§ What you have to do
Transcribe the whole listing without a single picture.

§ Dataset excerpt
╭──

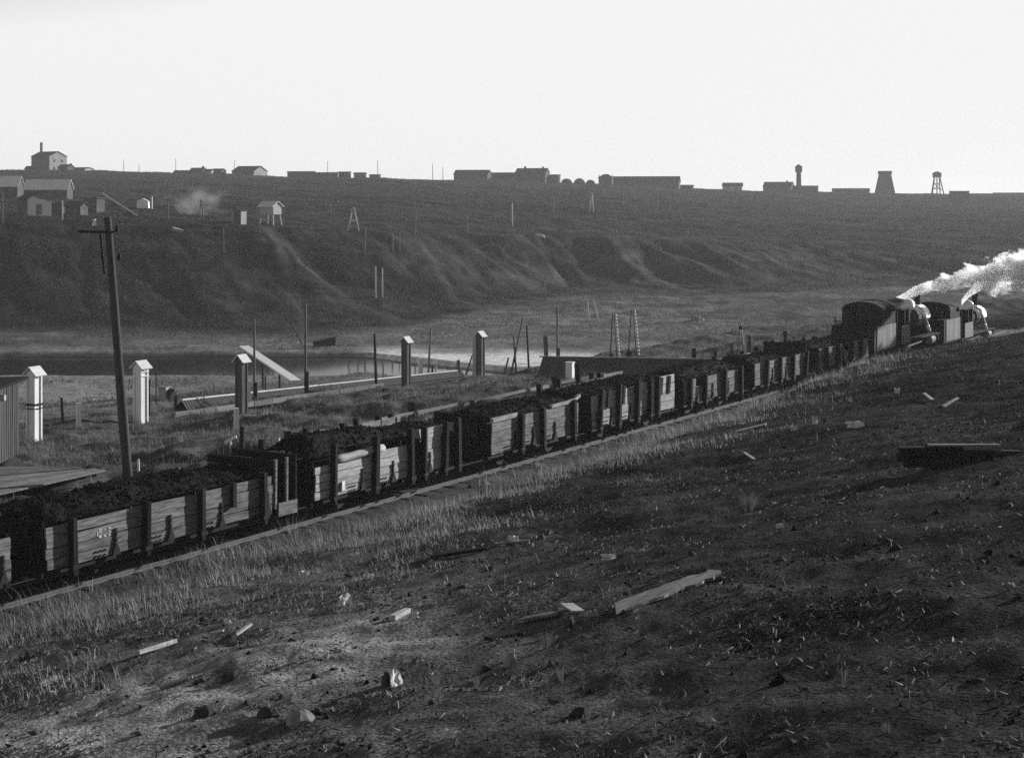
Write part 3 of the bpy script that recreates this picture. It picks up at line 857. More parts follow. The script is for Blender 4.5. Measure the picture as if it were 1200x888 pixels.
def tender(s0, s1, label, top, dz, hood):
    L = s1 - s0; mid = (s0 + s1) / 2
    root = thing('tender', label, 'locomotive tender', W(mid, GAUGE0, 0.02 + dz), RAIL_ROT, 'coal tenders of the two locomotives')
    b = MB(0.004, 2)
    zb = 1.05; h = top - zb
    b.box((0, 0, zb + h / 2), (L - 0.1, 2.86, h))
    b.box((L / 2 - 1.0, 0, top + 0.11), (1.6, 2.5, 0.26))
    tk = b.build('water_tank', M['loco'], root)
    pn = MB(0.01, 3); n = 9
    for k in range(n):
        w = (L - 0.7) / n
        pn.box((-L / 2 + 0.35 + (k + 0.5) * w + 0.15, -1.455, zb + h / 2 + 0.05), (w - 0.015, 0.04, h - 0.16))
    pn.build('side_panel', M['loco_side'], tk)
    fr = MB(); fr.box((0, 0, 0.92), (L, 2.3, 0.24))
    for sy in (-1, 1): fr.box((0, sy * 1.05, 0.75), (L - 0.8, 0.08, 0.36))
    fr.build('frame', M['loco'], root)
    hd = MB(0.01, 5); hd.prism(arch_profile(1.36, top - 0.05, hood - 0.5, hood), 'x', -L / 2 + 1.9, L / 2 + 0.25); hd.build('hood', M['loco'], root)
    rk = MB(0.003, 4)
    for y in (-1.2, 0, 1.2): rk.beam((-L / 2 + 0.1, y, top), (-L / 2 + 0.1, y, top + 0.55), 0.06, 0.06, (1, 0, 0))
    rk.beam((-L / 2 + 0.1, -1.35, top + 0.28), (-L / 2 + 0.1, 1.35, top + 0.28), 0.04, 0.05)
    rk.build('rear_rail', M['loco'], tk)
    lad = MB()
    for y in (0.3, 0.7): lad.box((-L / 2 - 0.05, y, (top + 1.0) / 2), (0.04, 0.05, top - 1.0))
    for k in range(5): lad.box((-L / 2 - 0.07, 0.5, 1.15 + k * 0.33), (0.03, 0.4, 0.04))
    lad.build('ladder', M['iron'], tk)
    V, Q, T = coal_mesh(1.9, -1.2, 1.2, top - 0.05, 0.3, int(s0)); V[:, 0] += -L / 2 + 1.1
    cl = fast_mesh('tender_coal', V, Q, T, M['coal'], smooth=False); cl.parent = root
    for x in (-L * 0.33, 0, L * 0.33):
        for sy in (-1, 1): spoked_wheel(root, x, sy * 0.8, 0.45)
    for sy in (-1, 1):
        bf = MB(); bf.cyl((-L / 2, sy * 0.88, 0.98), (-L / 2 - 0.5, sy * 0.88, 0.98), 0.09, 0.07, 10); bf.cyl((-L / 2 - 0.5, sy * 0.88, 0.98), (-L / 2 - 0.55, sy * 0.88, 0.98), 0.22, 0.2, 14); bf.build('buffer', M['iron'], root)
    return root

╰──

§ Expected answer
Write part 3 of the bpy script that recreates this picture. It picks up at line 857. More parts follow. The script is for Blender 4.5. Measure the picture as if it were 1200x888 pixels.
def tender(s0, s1, label, top, dz, hood):
    L = s1 - s0; mid = (s0 + s1) / 2
    root = thing('tender', label, 'locomotive tender', W(mid, GAUGE0, 0.02 + dz), RAIL_ROT, 'coal tenders of the two locomotives')
    b = MB(0.004, 2)
    zb = 1.05; h = top - zb
    b.box((0, 0, zb + h / 2), (L - 0.1, 2.86, h))
    b.box((L / 2 - 1.0, 0, top + 0.11), (1.6, 2.5, 0.26))
    tk = b.build('water_tank', M['loco'], root)
    pn = MB(0.01, 3); n = 9
    for k in range(n):
        w = (L - 0.7) / n
        pn.box((-L / 2 + 0.35 + (k + 0.5) * w + 0.15, -1.455, zb + h / 2 + 0.05), (w - 0.015, 0.04, h - 0.16))
    pn.build('side_panel', M['loco_side'], tk)
    fr = MB(); fr.box((0, 0, 0.92), (L, 2.3, 0.24))
    for sy in (-1, 1): fr.box((0, sy * 1.05, 0.75), (L - 0.8, 0.08, 0.36))
    fr.build('frame', M['loco'], root)
    hd = MB(0.01, 5); hd.prism(arch_profile(1.36, top - 0.05, hood - 0.5, hood), 'x', -L / 2 + 1.9, L / 2 + 0.25); hd.build('hood', M['loco'], root)
    rk = MB(0.003, 4)
    for y in (-1.2, 0, 1.2): rk.beam((-L / 2 + 0.1, y, top), (-L / 2 + 0.1, y, top + 0.55), 0.06, 0.06, (1, 0, 0))
    rk.beam((-L / 2 + 0.1, -1.35, top + 0.28), (-L / 2 + 0.1, 1.35, top + 0.28), 0.04, 0.05)
    rk.build('rear_rail', M['loco'], tk)
    lad = MB()
    for y in (0.3, 0.7): lad.box((-L / 2 - 0.05, y, (top + 1.0) / 2), (0.04, 0.05, top - 1.0))
    for k in range(5): lad.box((-L / 2 - 0.07, 0.5, 1.15 + k * 0.33), (0.03, 0.4, 0.04))
    lad.build('ladder', M['iron'], tk)
    V, Q, T = coal_mesh(1.9, -1.2, 1.2, top - 0.05, 0.3, int(s0)); V[:, 0] += -L / 2 + 1.1
    cl = fast_mesh('tender_coal', V, Q, T, M['coal'], smooth=False); cl.parent = root
    for x in (-L * 0.33, 0, L * 0.33):
        for sy in (-1, 1): spoked_wheel(root, x, sy * 0.8, 0.45)
    for sy in (-1, 1):
        bf = MB(); bf.cyl((-L / 2, sy * 0.88, 0.98), (-L / 2 - 0.5, sy * 0.88, 0.98), 0.09, 0.07, 10); bf.cyl((-L / 2 - 0.5, sy * 0.88, 0.98), (-L / 2 - 0.55, sy * 0.88, 0.98), 0.22, 0.2, 14); bf.build('buffer', M['iron'], root)
    return root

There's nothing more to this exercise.